社会人にとっても有用なCTF、人材を見出し日々の業務に生かすNEC

 ゲーム形式で楽しみ、競い合いながらの学習が効果を上げるのは、学生だけとは限らない。最前線でサイバーセキュリティに取り組む現役エンジニアにとっても、腕試しを行い、スキルの習得につなげるいいきっかけになっている。

 その一例がNECの取り組みだ。NECでは2015年からオンライン形式のCTF「NECセキュリティスキルチャレンジ」を開催し、社内の人材発掘やスキルアップのきっかけとして活用してきた。初級、中級、上級の3つのカテゴリに分けて100問以上の問題が用意され、毎回約1000名の社員が参加してきたという。

 「CTFを解くには、実際に手を動かしてゲーム感覚で取り組む必要があり、そこがスキル習得・定着に非常に効果を発揮します。また、個人の実力を可視化できる、スキルを数値化できるという意味で、セキュリティ版のTOEICと言えると思います。世の中にあるセキュリティ関連資格だけでは測りきれないスキルを計測する効果があるでしょう」(NECの小林昌史氏)
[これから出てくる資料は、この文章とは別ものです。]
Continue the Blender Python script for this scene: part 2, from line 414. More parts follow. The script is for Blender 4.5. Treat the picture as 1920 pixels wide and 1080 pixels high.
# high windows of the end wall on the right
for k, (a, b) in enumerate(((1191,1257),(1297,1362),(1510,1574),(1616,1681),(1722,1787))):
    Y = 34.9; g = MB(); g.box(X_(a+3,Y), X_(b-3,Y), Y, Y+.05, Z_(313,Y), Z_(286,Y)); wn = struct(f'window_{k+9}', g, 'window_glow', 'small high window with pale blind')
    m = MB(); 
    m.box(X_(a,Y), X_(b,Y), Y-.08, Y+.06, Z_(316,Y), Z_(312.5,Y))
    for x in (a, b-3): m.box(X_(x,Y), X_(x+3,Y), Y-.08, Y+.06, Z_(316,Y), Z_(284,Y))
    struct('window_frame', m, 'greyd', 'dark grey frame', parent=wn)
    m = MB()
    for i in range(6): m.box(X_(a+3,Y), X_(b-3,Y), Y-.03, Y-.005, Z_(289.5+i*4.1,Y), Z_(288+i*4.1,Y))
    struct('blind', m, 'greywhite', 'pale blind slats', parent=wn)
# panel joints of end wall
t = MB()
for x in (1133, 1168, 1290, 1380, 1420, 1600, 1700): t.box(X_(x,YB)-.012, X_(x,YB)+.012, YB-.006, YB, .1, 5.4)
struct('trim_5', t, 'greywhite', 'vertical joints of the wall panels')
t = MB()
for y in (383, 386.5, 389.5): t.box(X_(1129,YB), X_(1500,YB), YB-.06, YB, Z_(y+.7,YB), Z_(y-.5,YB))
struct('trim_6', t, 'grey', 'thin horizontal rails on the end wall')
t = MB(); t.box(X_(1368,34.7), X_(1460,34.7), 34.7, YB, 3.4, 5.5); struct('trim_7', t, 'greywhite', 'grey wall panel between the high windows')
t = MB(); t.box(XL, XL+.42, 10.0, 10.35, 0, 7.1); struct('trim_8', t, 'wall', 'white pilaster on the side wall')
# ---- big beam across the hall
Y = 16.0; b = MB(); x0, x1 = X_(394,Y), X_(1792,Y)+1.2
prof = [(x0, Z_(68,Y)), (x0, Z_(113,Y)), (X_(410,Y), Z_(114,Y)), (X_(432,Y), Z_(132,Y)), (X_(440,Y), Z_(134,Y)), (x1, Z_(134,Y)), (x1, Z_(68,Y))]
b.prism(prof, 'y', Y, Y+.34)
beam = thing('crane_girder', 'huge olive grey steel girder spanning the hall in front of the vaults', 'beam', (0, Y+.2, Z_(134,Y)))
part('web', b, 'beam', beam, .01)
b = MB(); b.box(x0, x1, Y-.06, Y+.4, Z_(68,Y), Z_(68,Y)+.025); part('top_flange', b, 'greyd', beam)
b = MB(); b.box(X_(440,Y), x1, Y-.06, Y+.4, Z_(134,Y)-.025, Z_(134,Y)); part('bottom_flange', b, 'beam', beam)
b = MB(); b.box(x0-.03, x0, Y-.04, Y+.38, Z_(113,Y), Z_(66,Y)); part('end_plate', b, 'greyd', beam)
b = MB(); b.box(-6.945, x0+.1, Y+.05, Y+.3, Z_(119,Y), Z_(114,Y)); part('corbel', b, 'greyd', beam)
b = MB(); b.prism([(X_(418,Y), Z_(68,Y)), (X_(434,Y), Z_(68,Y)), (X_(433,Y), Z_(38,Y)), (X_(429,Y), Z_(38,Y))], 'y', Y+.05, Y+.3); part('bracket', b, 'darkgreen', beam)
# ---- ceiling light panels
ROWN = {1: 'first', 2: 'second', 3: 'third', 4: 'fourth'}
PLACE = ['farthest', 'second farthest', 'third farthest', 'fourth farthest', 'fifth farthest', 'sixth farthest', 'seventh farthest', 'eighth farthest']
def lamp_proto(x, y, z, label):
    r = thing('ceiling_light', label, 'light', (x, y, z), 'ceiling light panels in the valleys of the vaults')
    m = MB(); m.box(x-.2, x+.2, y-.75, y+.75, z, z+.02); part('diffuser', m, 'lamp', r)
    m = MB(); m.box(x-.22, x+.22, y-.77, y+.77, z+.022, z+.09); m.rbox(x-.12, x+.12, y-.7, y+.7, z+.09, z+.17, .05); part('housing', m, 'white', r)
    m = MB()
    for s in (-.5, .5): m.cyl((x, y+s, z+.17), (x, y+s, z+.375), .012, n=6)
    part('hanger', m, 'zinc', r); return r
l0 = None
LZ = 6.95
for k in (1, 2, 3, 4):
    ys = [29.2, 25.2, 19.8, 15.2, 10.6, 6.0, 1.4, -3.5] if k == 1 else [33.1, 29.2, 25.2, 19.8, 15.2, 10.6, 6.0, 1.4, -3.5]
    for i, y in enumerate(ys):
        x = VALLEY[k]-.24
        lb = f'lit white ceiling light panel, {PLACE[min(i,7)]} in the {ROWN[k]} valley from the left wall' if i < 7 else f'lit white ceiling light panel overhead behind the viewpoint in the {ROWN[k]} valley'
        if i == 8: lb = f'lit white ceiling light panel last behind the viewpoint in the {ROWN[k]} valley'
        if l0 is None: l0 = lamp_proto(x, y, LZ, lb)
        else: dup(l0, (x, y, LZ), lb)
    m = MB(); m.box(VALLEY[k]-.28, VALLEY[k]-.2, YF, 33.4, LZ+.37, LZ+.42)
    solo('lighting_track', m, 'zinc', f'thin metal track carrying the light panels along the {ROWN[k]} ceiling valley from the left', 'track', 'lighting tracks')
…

 NECセキュリティスキルチャレンジのもう一つのユニークな点は、セキュリティを専門とするエンジニアだけを対象にするのではなく、広く社員全体が参加していることだ。この結果、「普通のシステムインテグレーターの部署から参加した人の中に、実はすごいセキュリティスキルを持っていた人がいたことが分かるなど、隠れた人材の発掘につながっています」(小林氏)

 ただ、あくまで社内CTFということもあり、純粋にスキルを競い合う一般のCTFとは問題の難易度や狙いが異なる。「セキュリティスキルの習得につなげることが第一の目的です。このため、誰も解けないような問題にならないよう難易度を考慮したり、『これがシステム開発にどのような意味を持つのか』という解説を加えることで、普段の業務に生かせるよう工夫しています」(小林氏)

 SECCON 2020 電脳会議では、学生限定の特別版「NECセキュリティスキルチャレンジ」を2時間にわたってオンライン開催した。40名以上の学生が参加し、トリビアやOS、Webアプリ、ネットワークなどの問題に挑戦したという。

 問題の詳細はネタバレになるので紹介しないが、解き進めることによって、「JPEG形式の画像ファイルには画像の作成者やカメラの情報を埋め込むことができるため、SNSなどにアップロードする際には不要な情報が含まれていないか注意する必要がある」「Webサーバに送られるブラウザの情報は、実は、ブラウザの標準機能やローカルプロキシツールを用いれば容易に改ざんすることができる」といった、セキュリティに関するさまざまな知識、気付きを得られるようになっている。

 「今回の取り組みをきっかけに、セキュリティのスキルアップやセキュリティ、CTFへの興味、関心の高まりにつながればうれしいです」とNECの山崎泉樹氏は述べている。